En estos días en que tanta gente se ha echado a la calle para exigir lo obvio, para pedir que la democracia no se quede en este simulacro, para exigir que los políticos representen a la ciudadanía y no a los intereses del poder, da rabia ver cómo seguimos manteniendo a personajillos que se dedican a reescribir la historia desde sus cavernas académicas.
Para empezar, el Diccionario biográfico español que acaba de publicar la Real Academia de la Historia deja fuera a las mujeres (salvo a algunas glorias del santoral ultramontano), siguiendo la tradición dieciochesca de honrar a los “varones ilustres” de la patria. Entre otras perlas, el Diccionario da lustre a la imagen de Franco (no se le califica de dictador), y suaviza la dureza de su régimen, que describe como “autoritario pero no totalitario”. No es cuestión de matices, sino puro falseamiento interesado, claro afán de limpieza de un régimen dictatorial y de un tirano sanguinario. Si al franquismo no se le atribuye el calificativo de dictadura, por contraste, el último gobierno de la II República, el del socialista Juan Negrín, se tilda de “prácticamente dictatorial”.
De haber sido sufragada por una fundación privada, la publicación de esta obrita sería lamentable, pero no escandalosa.
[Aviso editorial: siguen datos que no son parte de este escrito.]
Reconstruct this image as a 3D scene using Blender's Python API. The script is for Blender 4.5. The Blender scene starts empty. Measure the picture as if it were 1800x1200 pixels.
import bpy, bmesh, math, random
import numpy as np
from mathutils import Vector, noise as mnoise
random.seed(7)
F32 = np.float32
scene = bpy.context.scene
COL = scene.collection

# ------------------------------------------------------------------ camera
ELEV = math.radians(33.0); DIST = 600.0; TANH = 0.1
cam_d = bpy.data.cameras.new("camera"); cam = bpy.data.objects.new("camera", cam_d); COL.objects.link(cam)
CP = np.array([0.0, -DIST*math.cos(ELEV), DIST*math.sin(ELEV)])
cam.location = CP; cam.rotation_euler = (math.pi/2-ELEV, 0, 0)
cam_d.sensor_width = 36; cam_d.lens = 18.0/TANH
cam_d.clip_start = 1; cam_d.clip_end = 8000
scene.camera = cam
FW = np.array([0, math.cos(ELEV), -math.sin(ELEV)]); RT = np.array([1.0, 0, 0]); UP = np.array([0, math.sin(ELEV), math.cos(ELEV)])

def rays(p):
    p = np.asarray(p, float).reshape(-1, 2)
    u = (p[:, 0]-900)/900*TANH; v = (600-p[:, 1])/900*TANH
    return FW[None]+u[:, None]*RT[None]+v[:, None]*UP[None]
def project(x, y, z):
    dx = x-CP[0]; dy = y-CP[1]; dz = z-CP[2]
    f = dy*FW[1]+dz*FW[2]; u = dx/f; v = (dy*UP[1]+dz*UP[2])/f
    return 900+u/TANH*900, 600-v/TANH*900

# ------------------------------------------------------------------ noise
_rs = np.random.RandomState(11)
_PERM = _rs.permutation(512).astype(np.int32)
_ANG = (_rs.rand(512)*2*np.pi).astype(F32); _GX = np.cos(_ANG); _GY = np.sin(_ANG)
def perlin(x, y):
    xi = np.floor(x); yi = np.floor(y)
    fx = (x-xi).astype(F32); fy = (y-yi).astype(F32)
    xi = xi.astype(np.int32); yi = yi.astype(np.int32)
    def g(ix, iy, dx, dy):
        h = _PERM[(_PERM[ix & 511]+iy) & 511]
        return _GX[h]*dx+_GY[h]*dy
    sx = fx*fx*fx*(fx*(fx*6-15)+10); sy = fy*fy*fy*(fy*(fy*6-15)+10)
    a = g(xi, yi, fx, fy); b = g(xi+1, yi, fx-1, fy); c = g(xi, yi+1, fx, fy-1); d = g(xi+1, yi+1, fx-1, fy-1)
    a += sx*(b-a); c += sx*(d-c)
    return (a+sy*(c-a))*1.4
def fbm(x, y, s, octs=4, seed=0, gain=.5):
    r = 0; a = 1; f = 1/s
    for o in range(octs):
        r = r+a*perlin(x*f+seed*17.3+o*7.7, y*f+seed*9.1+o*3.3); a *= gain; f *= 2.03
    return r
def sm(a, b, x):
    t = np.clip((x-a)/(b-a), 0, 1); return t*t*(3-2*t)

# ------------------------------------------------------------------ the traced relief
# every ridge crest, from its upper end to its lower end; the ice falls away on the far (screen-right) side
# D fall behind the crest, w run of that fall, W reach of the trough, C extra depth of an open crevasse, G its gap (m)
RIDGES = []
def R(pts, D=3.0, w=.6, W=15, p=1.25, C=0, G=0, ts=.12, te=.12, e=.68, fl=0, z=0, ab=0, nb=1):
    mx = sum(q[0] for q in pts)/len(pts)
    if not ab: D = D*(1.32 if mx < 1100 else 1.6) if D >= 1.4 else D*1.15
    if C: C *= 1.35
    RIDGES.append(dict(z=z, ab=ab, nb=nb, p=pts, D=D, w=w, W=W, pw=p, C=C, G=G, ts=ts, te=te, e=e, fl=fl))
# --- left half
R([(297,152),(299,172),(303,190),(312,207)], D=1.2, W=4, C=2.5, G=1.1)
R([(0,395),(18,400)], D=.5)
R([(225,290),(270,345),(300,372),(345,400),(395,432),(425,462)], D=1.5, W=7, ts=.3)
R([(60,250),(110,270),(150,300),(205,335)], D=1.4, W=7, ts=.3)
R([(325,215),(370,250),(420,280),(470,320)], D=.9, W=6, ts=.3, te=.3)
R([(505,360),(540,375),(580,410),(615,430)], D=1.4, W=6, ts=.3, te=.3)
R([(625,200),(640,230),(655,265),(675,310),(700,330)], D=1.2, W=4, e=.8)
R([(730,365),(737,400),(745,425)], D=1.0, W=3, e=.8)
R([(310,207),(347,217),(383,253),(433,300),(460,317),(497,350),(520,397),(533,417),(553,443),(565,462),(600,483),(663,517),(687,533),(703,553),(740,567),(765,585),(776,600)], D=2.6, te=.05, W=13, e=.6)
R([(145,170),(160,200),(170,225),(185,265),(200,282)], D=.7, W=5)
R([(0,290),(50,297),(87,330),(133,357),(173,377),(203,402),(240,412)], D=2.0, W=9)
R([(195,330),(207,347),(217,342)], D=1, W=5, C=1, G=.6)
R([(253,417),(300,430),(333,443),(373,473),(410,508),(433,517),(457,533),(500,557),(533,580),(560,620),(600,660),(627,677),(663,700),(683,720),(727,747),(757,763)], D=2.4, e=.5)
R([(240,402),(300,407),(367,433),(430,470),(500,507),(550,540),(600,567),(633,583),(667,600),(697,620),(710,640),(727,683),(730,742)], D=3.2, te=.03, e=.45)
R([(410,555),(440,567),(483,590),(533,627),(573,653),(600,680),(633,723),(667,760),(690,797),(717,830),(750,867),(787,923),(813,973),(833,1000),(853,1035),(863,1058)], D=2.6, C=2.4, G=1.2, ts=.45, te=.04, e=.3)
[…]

Si resulta indignante es porque esa Real Academia de la Historia, institución obsoleta y ultraconservadora, está mantenida con fondos públicos, y este deplorable Diccionario hagiográfico ha sido costeado por el bolsillo de los contribuyentes.
Más allá de la corrección necesaria de las entradas de ese diccionario, lo cuestionable es la propia existencia de esa Academia. Como ha dicho con acierto Julián Casanova, los historiadores no necesitan guardianes de las esencias de la historia. La Academia no es el órgano institucional de los historiadores (¿acaso lo es la RAE respecto a los escritores?), sino un club de revisionistas. La Academia, a lo sumo, es idónea como objeto de estudio historiográfico, pues es muestra de cómo instituciones de esa índole han servido al poder desde su discurso de reconstrucción y andamiaje de las fuerzas vivas de la tradición más ultraconservadora, que ha gobernado este país durante buena parte de su historia.
Si no queremos que una institución así rediseñe nuestra historia a su antojo, si no queremos que una vez más se devuelva a los vencedores el privilegio de escribir la historia, tenemos el derecho a exigir que, al menos, se les retire toda subvención pública. En última instancia, cabe preguntarse por la necesidad de mantener instituciones públicas caducas e inútiles como ésta, que en tiempos de crisis deberían ser el objetivo prioritario de la tijera presupuestaria.